I also note that the Soviet text [S/8253], like that of the United States [S/8229], included a reference to the need for curbing the destructive and wasteful arms race. I hope that the absence of this provision in the text on which the Council has voted does not mean that that objective will be lost from sight.

The termination of this debate takes us into a new phase, of which the center lies not here in New York, but in the Middle East. What will henceforward be decisive is not the particular words of an enabling resolution, but the spirit and attitude and policies of the Middle Eastern States. One of the points most strongly emphasized around this table and in all the exchanges which I and my associates have been privileged to have with representatives of Member States is that the only peace that can be established in the Middle East is one that the Governments of the Middle East build together. Peace can grow by agreement. It cannot be imposed. Our Governments in the area must look more and more towards each other. For it is only from each other that they can obtain the satisfaction of their most vital need, the need of peace.
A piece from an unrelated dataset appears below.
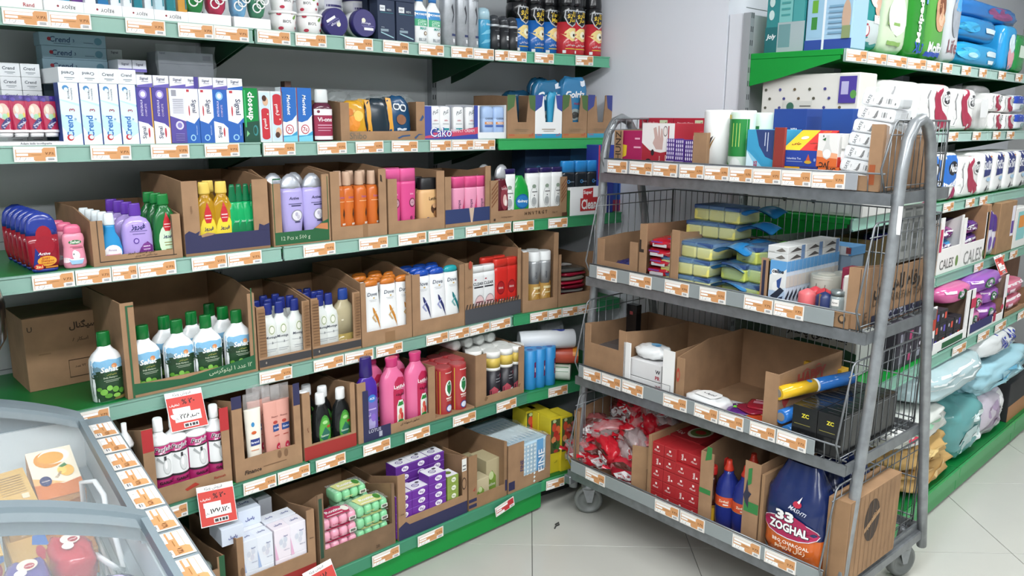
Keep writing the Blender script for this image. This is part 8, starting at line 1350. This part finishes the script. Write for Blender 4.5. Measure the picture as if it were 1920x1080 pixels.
gd = [('r', -1, 0, 1, 1, 'c8a25a')]+[('r', -.7, .5+.05*k, .7, .52+.05*k, '9a7a40') for k in range(8)]+[('r', .3, .36, .7, .46, 'd8c8a8')]
gf = [('r', -1, 0, 1, 1, 'c09a54'), ('e', .6, .5, .3, .3, 'a82838'), ('t', 'میهن', .6, .5, .34, 'f0e8e0', {'b': .04}), ('p', [(.2, .6), (.5, 1), (1, 1), (1, .8)], '3a6ab0'), ('t', 'Yanni', -.2, .5, .5, 'e8dcc0', {'r': 60})]
fput(icebox(.09, .17, .075, 'c88a48:m', mg, mf), .085, .155, .735, .03, 'mango ice cream box with orange picture in the freezer', 'ice cream', (-.3, .0))
fput(icebox(.09, .17, .07, 'b8783c:m', [], mf), .085, .25, .64, .03, 'golden ice cream box under the mango one', 'ice cream', (-.2, 0))
fput(icebox(.065, .16, .08, 'c09a54:m', gd, gf), .165, .215, .725, .12, 'gold ice cream box showing its back print', 'ice cream', (-.3, .05))
fput(icebox(.07, .16, .07, 'b8924c:m', [('p', [(.2, .6), (.6, 1), (1, 1), (1, .5)], '3a6ab0'), ('e', .5, .4, .25, .15, 'a82838')], gf), .16, .33, .65, .08, 'gold ice cream box with blue corner', 'ice cream', (-.2, 0))
fput(icebox(.07, .16, .07, 'c29c58:m', gd, gf), .245, .3, .70, .05, 'gold ice cream box at the left photo edge', 'ice cream', (-.25, 0))
for i, (x, y, c, c2, nm) in enumerate(((.1, .47, 'b82c3c', 'e8d8d0', 'red ice cream pack just beyond the lid frame'), (.06, .68, '4a3a88', 'c8b8e0', 'violet ice cream bag under the near lid'), (.13, .66, '2c3a90', 'd8d8e8', 'blue ice cream bag under the near lid'), (.2, .66, '2f3f98', 'b03048', 'dark blue and red ice cream bag'), (.27, .64, 'a83048', '8ac048', 'red and green ice cream bag at the left edge'), (.18, .53, '5a4a90', 'e0d0c0', 'purple ice cream bag beside the lid frame'), (.26, .5, '33449c', 'e8e8f0', 'blue and white ice cream bag beside the lid frame'))):
    m = pillow('p', .075, .13, .07, c+':g', 3.4, .07, i, 26, 14); m.deco([('e', .1, .2, .5, .4, c2), ('e', -.2, -.3, .3, .25, 'e8e4e4'), ('e', .2, .1, .25, .2, 'a82838'), ('t', 'میهن', .2, .1, .4, 'f0e8e0', {'b': .04})], lambda u, v, q: (-u*.034, -v*.055, .073+.0005*q), .034, .055)
    fput(m.build('ice_cream_bag'), x, y, .705, .1*(-1)**i, nm, 'ice cream')
# tags along the freezer rim
for k in range(9):
    o = inst('tag0', None); o.matrix_world = FZM @ Matrix.Translation((-.033, .08+.1077*k, FH+.0015)) @ Matrix.Rotation(math.pi/2, 4, 'Z') @ Matrix.Rotation(-math.pi/2, 4, 'X') @ Matrix.Translation((0, 0, -.024)) @ Matrix.Diagonal((.95, 1, 1.25, 1))
    tag(o, 'orange and white price tag on the freezer rim, %s' % nth(k, 9, 'from the shelves').replace('leftmost', 'nearest the shelves').replace('rightmost', 'nearest the camera'), 'price tag', 'price tags on the freezer rim')
# glossy black rounded thing at the left photo edge
q = XP  # (kept for measuring)
MB().lathe([(0, .05, .05), (.02, .1, .1), (.08, .135, .135), (.16, .14, .14), (.24, .125, .125), (.29, .09, .09), (.31, .03, .03)], '0c0d0f:g', 32).build('black_container', None, (.255, 2.12, 1.0), label='glossy black rounded object at the left photo edge', category='container')
# bits on the floor
MB().tube([(0, 0, .003), (.02, .004, .004), (.035, -.002, .003), (.05, .006, .004), (.03, .012, .003)], .003, '3a3a38:m', 6).build('plastic_scrap', None, tuple(CPOS+ray(1040, 992)*(CAM_H/-ray(1040, 992).z)), .3, label='small dark plastic scrap on the floor near the castor', category='litter')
I reiterate that in negotiations with our neighbors we shall present a concrete vision of peace. Before saying what that vision is, I should like to make one comment on the course of this debate with special reference to the remarks of the Indian representative. The establishment of a peace settlement, including secure and recognized boundaries, is quite different from what he had been proposing, namely, withdrawal, without final peace, to demarcation lines. The representative of India has now sought to interpret the resolution in the image of his own wishes. For us, the resolution says what it says. It does not say that which it has specifically and consciously avoided saying.
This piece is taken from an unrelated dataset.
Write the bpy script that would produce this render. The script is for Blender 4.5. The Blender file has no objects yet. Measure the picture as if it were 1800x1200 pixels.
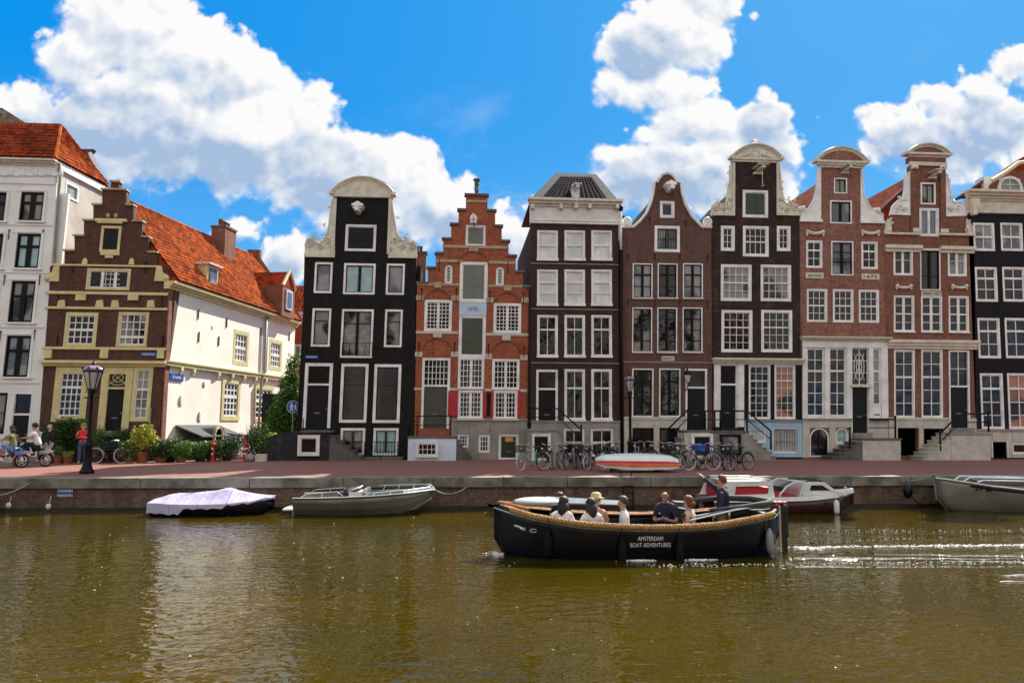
import bpy, bmesh, math, random
from mathutils import Vector, Matrix
from mathutils.geometry import tessellate_polygon
S = bpy.context.scene
C = S.collection
R = math.radians
PI = math.pi
random.seed(11)
# ---------------------------------------------------------------- camera
F = 1300.0                       # focal length in pixels of the 1800 px wide photograph
CAMZ = 2.9
cam = bpy.data.cameras.new('camera'); co = bpy.data.objects.new('camera', cam); C.objects.link(co)
cam.sensor_width = 36; cam.lens = 36*F/1800; cam.clip_end = 2000; cam.clip_start = .1
YAW, PIT, ROL = R(4.2), R(6.36), R(.17)
CM = Matrix.Rotation(-YAW, 3, 'Z') @ Matrix.Rotation(R(90)+PIT, 3, 'X') @ Matrix.Rotation(ROL, 3, 'Z')
co.matrix_world = Matrix.Translation((0, 0, CAMZ)) @ CM.to_4x4()
S.camera = co
def ray(px, py): return CM @ Vector(((px-900)/F, -(py-600)/F, -1))
# ---------------------------------------------------------------- exposure, sun, sky
S.view_settings.view_transform = 'Standard'; S.view_settings.look = 'None'; S.view_settings.gamma = 1
S.view_settings.exposure = 1.05
S.cycles.max_bounces = 6; S.cycles.glossy_bounces = 3; S.cycles.diffuse_bounces = 3; S.cycles.caustics_reflective = False
SUN_AZ, SUN_EL = R(33), R(42)     # azimuth from +Y towards +X
sd = Vector((math.sin(SUN_AZ)*math.cos(SUN_EL), math.cos(SUN_AZ)*math.cos(SUN_EL), math.sin(SUN_EL)))
sl = bpy.data.lights.new('sun', 'SUN'); sl.energy = 5.0; sl.angle = R(.5); sl.color = (1, .93, .82)
so = bpy.data.objects.new('sun', sl); C.objects.link(so); so.rotation_euler = sd.to_track_quat('Z', 'Y').to_euler(); so.location = (30, 60, 60)
W = bpy.data.worlds.new('World'); S.world = W; W.use_nodes = True
class NT:
    def __init__(s, t): s.t = t; s.n = t.nodes; s.l = t.links
    def node(s, ty, **k):
        n = s.n.new(ty)
        for a, v in k.items(): setattr(n, a, v)
        return n
    def set(s, sock, v):
        if isinstance(v, bpy.types.NodeSocket): s.l.new(v, sock)
        elif v is not None:
            try: sock.default_value = v
            except Exception: sock.default_value = tuple(v)+(1,)
    def m(s, op, a, b=None, c=None, clamp=False):
        n = s.n.new('ShaderNodeMath'); n.operation = op; n.use_clamp = clamp
        s.set(n.inputs[0], a); s.set(n.inputs[1], b); s.set(n.inputs[2], c); return n.outputs[0]
    def vm(s, op, a, b=None):
        n = s.n.new('ShaderNodeVectorMath'); n.operation = op; s.set(n.inputs[0], a); s.set(n.inputs[1], b)
        return n.outputs['Value'] if op in ('LENGTH', 'DOT_PRODUCT') else n.outputs[0]
    def mix(s, f, a, b, ty='MIX'):
        n = s.n.new('ShaderNodeMix'); n.data_type = 'RGBA'; n.blend_type = ty
        s.set(n.inputs[0], f); s.set(n.inputs[6], c4(a)); s.set(n.inputs[7], c4(b)); return n.outputs[2]
    def ramp(s, f, a, b, lo=0., hi=1., smooth=True):
        n = s.n.new('ShaderNodeMapRange'); n.interpolation_type = 'SMOOTHSTEP' if smooth else 'LINEAR'
        s.set(n.inputs[0], f); n.inputs[1].default_value = a; n.inputs[2].default_value = b; n.inputs[3].default_value = lo; n.inputs[4].default_value = hi
        return n.outputs[0]
    def noise(s, v, sc, det=3, ro=.5, dist=0):
        n = s.n.new('ShaderNodeTexNoise'); s.set(n.inputs['Vector'], v); n.inputs['Scale'].default_value = sc
        n.inputs['Detail'].default_value = det; n.inputs['Roughness'].default_value = ro; n.inputs['Distortion'].default_value = dist
        return n.outputs[0]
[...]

Thus, if the representative of India is in any predicament, he should not escape it by reading into a text adjectives and place-names which do not occur in the text. He must know that the crucial specifications to which he referred were discussed at length in consultations and deliberately and not accidentally excluded in order to be non-prejudicial to the negotiating position of all parties. The important words in most languages are short words, and every word, long or short, which is not in the text, is not there because it was deliberately concluded that it should not be there.

I have said that we would, in peace negotiations, present a vision and a program of peace. I draw attention to the ideas which I proposed to the General Assembly at its 1577th meeting on 3 October 1967 under the heading of an "agenda for peace". In direct negotiation, we would seek the discussion of juridical problems, including the establishment of peace treaties instead of cease-fire or armistice lines; security and territorial problems, including the establishment of permanent and agreed frontiers of peace and security; population problems, involving regional effort and international co-operation to resolve the problems of displaced populations created by wars and perpetuated by belligerency; economic questions, including the replacement of blockades and boycotts by intense economic co-operation; communications problems, including the opening of the Middle East to a free and normal flow of commerce; cultural and scientific problems, involving an attempt to substitute the best traditions of Arab-Jewish co-operation for the recent tensions and disputes, thus ending the epoch of alienation and hostility.
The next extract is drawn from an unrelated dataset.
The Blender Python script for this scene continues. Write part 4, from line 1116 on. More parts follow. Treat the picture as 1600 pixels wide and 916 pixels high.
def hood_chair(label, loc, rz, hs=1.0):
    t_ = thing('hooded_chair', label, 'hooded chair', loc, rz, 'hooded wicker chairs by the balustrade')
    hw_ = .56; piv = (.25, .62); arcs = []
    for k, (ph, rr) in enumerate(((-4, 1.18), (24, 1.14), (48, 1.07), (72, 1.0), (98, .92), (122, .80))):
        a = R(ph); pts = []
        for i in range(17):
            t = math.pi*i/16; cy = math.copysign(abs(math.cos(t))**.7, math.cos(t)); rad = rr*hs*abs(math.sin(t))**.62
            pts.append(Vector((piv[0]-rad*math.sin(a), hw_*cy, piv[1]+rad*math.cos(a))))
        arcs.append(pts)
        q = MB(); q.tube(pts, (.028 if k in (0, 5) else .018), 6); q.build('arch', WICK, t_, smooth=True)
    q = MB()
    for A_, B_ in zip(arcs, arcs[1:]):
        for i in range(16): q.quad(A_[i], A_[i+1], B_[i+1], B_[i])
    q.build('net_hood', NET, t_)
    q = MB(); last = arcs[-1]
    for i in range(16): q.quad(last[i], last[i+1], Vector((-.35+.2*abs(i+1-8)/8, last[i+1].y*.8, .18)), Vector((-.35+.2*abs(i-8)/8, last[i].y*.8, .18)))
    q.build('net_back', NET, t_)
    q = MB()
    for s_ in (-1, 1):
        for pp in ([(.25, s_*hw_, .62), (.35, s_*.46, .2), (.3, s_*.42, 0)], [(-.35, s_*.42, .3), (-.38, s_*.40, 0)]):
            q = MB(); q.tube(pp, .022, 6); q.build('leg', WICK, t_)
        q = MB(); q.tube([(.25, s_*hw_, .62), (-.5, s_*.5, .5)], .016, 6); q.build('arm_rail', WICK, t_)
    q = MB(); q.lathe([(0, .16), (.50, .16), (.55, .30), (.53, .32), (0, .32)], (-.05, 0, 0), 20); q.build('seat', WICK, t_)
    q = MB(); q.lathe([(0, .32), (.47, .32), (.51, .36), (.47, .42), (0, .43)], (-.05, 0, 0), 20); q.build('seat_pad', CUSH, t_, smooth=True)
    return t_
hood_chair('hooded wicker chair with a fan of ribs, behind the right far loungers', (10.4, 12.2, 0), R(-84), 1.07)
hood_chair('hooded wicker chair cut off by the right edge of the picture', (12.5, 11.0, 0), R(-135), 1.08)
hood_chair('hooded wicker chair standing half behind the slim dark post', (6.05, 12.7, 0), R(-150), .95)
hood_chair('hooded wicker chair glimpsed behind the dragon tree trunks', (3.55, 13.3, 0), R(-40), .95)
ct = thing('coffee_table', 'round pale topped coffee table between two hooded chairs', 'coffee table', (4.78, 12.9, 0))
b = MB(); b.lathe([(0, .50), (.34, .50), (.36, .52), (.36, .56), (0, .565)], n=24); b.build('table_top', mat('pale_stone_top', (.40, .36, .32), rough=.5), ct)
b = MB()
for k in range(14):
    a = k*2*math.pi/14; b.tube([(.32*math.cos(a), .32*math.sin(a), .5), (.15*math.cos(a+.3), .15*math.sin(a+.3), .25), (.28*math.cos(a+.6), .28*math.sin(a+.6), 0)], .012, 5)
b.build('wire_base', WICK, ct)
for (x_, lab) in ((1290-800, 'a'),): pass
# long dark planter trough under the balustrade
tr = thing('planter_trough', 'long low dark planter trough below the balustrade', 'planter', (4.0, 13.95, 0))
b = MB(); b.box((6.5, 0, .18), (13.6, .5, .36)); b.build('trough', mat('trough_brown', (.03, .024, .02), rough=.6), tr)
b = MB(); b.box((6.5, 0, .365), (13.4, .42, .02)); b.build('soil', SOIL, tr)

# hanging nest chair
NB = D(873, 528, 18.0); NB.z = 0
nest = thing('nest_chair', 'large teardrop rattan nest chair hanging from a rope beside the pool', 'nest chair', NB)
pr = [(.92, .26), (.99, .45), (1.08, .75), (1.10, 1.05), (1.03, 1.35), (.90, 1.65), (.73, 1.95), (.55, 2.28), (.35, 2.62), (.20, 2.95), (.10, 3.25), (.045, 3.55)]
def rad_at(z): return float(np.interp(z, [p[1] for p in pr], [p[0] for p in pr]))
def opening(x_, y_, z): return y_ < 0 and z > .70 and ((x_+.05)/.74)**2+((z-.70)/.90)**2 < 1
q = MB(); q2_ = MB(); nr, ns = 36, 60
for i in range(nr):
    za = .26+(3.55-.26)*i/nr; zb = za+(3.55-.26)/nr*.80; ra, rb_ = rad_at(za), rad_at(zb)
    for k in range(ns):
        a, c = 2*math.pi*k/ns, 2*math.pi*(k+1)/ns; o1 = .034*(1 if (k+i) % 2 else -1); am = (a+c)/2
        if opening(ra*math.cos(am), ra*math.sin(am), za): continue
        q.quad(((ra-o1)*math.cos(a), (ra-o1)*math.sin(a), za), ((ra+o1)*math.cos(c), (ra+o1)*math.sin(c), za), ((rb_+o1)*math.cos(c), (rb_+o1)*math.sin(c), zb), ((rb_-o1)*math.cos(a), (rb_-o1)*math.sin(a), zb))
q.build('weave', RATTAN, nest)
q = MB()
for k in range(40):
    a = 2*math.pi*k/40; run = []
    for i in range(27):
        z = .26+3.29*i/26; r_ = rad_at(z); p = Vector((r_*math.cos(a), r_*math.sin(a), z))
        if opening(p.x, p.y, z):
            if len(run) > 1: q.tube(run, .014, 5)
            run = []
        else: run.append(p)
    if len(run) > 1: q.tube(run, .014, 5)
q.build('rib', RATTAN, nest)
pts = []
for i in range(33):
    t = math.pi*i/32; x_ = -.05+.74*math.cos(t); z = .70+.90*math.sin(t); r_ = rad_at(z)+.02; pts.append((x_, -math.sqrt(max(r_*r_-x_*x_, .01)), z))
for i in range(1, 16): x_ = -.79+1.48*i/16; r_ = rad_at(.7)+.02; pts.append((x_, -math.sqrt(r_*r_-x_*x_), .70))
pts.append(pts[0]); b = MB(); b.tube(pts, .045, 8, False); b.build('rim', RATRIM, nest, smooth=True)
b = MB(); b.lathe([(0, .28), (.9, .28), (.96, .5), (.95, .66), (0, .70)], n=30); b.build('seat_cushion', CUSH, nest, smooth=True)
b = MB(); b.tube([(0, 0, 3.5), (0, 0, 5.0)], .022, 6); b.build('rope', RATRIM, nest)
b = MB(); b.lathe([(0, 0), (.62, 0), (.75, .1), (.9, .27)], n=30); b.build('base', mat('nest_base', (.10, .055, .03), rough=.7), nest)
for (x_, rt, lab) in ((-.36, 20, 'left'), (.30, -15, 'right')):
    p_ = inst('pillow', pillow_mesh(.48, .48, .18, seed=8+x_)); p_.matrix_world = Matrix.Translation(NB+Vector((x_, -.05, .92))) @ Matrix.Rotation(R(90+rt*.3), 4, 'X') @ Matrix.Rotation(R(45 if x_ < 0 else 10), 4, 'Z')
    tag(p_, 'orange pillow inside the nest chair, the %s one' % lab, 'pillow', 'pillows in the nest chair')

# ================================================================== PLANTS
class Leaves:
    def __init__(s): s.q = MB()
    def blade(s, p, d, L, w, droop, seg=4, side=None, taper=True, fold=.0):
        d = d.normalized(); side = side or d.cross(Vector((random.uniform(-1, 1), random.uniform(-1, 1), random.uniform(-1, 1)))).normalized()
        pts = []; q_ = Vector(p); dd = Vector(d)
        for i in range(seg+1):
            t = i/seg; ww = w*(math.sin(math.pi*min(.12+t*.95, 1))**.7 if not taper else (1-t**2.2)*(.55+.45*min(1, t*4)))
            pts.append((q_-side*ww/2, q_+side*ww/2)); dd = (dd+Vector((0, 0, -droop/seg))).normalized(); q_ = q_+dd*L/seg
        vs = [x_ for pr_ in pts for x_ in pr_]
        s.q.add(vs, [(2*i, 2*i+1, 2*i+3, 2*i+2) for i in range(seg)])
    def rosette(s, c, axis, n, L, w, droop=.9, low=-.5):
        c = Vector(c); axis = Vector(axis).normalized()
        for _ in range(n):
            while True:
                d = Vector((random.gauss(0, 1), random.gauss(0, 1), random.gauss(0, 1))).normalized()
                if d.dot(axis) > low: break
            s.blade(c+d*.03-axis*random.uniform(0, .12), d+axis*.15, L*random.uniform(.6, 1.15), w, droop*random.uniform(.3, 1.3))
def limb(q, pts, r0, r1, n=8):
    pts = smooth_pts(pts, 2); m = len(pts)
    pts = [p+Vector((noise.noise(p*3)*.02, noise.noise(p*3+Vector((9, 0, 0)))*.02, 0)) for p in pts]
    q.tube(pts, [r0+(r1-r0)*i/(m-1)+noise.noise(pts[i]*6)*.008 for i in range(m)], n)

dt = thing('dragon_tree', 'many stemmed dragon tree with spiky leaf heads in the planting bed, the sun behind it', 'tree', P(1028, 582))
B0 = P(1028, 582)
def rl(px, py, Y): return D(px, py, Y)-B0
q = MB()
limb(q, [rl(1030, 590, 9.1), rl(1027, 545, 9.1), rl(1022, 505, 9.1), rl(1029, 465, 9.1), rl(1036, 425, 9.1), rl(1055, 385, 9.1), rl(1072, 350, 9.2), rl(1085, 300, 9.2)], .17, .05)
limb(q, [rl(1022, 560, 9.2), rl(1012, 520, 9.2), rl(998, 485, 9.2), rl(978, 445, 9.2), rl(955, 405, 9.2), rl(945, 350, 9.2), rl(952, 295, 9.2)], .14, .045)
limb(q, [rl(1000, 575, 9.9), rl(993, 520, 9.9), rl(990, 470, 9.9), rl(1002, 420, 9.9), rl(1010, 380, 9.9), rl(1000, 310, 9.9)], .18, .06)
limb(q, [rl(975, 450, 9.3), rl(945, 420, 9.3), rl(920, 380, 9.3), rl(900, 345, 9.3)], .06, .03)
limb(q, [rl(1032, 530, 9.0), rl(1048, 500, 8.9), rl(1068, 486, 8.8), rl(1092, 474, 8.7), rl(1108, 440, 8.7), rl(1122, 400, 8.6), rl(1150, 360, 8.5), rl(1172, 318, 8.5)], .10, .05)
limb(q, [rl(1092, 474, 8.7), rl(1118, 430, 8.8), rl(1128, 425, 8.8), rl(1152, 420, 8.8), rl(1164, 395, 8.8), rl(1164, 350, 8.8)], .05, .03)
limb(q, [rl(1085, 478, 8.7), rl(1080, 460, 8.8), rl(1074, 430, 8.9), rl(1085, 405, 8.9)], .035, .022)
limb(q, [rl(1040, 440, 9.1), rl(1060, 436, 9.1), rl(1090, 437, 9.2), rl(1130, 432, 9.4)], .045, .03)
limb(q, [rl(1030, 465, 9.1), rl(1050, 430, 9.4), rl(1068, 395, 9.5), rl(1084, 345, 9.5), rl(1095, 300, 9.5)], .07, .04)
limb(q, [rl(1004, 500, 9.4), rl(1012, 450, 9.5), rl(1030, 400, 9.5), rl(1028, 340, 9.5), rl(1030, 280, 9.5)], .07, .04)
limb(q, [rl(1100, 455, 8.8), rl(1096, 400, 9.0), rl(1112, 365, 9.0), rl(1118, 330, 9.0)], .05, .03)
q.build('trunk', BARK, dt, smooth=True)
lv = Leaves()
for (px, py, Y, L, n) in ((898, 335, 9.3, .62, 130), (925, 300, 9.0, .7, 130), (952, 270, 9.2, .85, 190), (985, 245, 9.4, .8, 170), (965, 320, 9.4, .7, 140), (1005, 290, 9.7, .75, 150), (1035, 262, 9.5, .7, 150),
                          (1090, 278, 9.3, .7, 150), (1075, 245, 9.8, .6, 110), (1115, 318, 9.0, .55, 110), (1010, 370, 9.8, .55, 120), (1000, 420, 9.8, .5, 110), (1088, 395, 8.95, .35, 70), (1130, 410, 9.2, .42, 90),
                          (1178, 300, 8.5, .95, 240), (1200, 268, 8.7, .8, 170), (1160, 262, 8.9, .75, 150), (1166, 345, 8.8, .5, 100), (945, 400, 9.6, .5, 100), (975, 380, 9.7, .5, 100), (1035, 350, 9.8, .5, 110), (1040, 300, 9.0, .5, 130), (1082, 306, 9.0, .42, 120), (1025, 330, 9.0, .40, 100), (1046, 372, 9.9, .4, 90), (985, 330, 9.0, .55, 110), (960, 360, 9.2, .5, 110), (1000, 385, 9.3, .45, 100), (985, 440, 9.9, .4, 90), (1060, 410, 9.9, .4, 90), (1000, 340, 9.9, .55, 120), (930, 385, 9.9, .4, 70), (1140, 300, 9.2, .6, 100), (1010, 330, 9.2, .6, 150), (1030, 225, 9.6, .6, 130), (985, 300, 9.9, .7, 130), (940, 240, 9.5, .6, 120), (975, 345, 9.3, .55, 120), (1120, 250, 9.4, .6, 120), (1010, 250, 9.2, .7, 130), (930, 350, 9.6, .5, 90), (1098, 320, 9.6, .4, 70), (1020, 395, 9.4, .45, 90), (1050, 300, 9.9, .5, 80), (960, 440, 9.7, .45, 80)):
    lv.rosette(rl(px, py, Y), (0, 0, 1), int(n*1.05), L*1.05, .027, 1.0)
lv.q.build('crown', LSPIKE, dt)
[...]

These are the horizons to which we shall address ourselves. For all the States and peoples of the Middle East, they hold the promise of a new and better age.
Syria responded:

Mr. TOMEH (Syria): The test of the success or failure of any major resolution can be measured only by its results. The future will prove whether or not the resolution adopted today will secure the cause of peace in the Middle East
I have listened very carefully to Mr. Eban's statement and his interpretation of the resolution, but not equally so to the acrimonious part about Syria, which is to be expected. His interpretation of the withdrawal only confirms, but in a very roundabout way, the full intent of Israel to consolidate its gains as a result of its aggression, which was amply explained in my statement to the Council. Again, the words spoken are denied by the intent expressed and the deed achieved. I should have liked Mr. Eban to have denied some of the facts and occurrences which I brought out in my statement. However, it is to be noted that the following sentence occurred in Mr. Eban's statement: "Peace... cannot be imposed" [supra, para. 92]. I should like to quote what I said in my statement about peace, which was the following: "A lasting peace cannot be imposed by force. One does not open the way for it by seizing another's property and demanding certain concessions before that property is given back to its legal, lawful Owner." [supra, para. 25.] Mr. Eban went on to attribute aggressive acts and intentions to Syria, I need not go into the details of what happened on 7 April 1967, which we put before the Council when an attack was perpetrated against Syria, and which included seven sorties by the Israel air force, with a battle ensuing that took place over Damascus, the capital of Syria.
Finally and briefly I should like to comment on the description given by Mr. Eban of my statement as a "hymn of hate" [supra, para. 83]. That is really an amazing interpretation because, reduced to its basic principles, my statement invokes two of the Ten Commandments: "Thou shalt not kill"; and "Thou shalt not covet" other people's property. That two of the Ten Commandments should be interpreted as a "hymn of hate" is really beyond my understanding, but the twisting of words and meanings can result in anything. We condemn killing and the stealing of other people's property most strongly and most vehemently, whether it has been committed by Nazi Germany against the innocent Jews, the French, the Danes or the people of any other country which it occupied, just as we condemn it most strongly and vehemently when it is committed by the Israelis against the Arabs--by Dayan and Begin and justified by Mr. Eban.

And Eban responded to him again:

Mr. EBAN (Israel): I do not propose to maintain the discussion with the representative of Syria, except to say that if he is interested in the document of Hebrew literature to which he referred I recommend that he should not stop short with two commandments but should also study the statement "Thou shalt not bear false witness against thy neighbor", because the quotations which he put in my mouth were not there.
I intervene for another purpose, which is to say that I am communicating to my Government for its consideration nothing except the original English text of the draft resolution as presented by the original sponsor on 16 November. Having studied that text, document S/8247, my Government will determine its attitude to the Security Council's resolution in the light of its own policy, which is as I have stated it.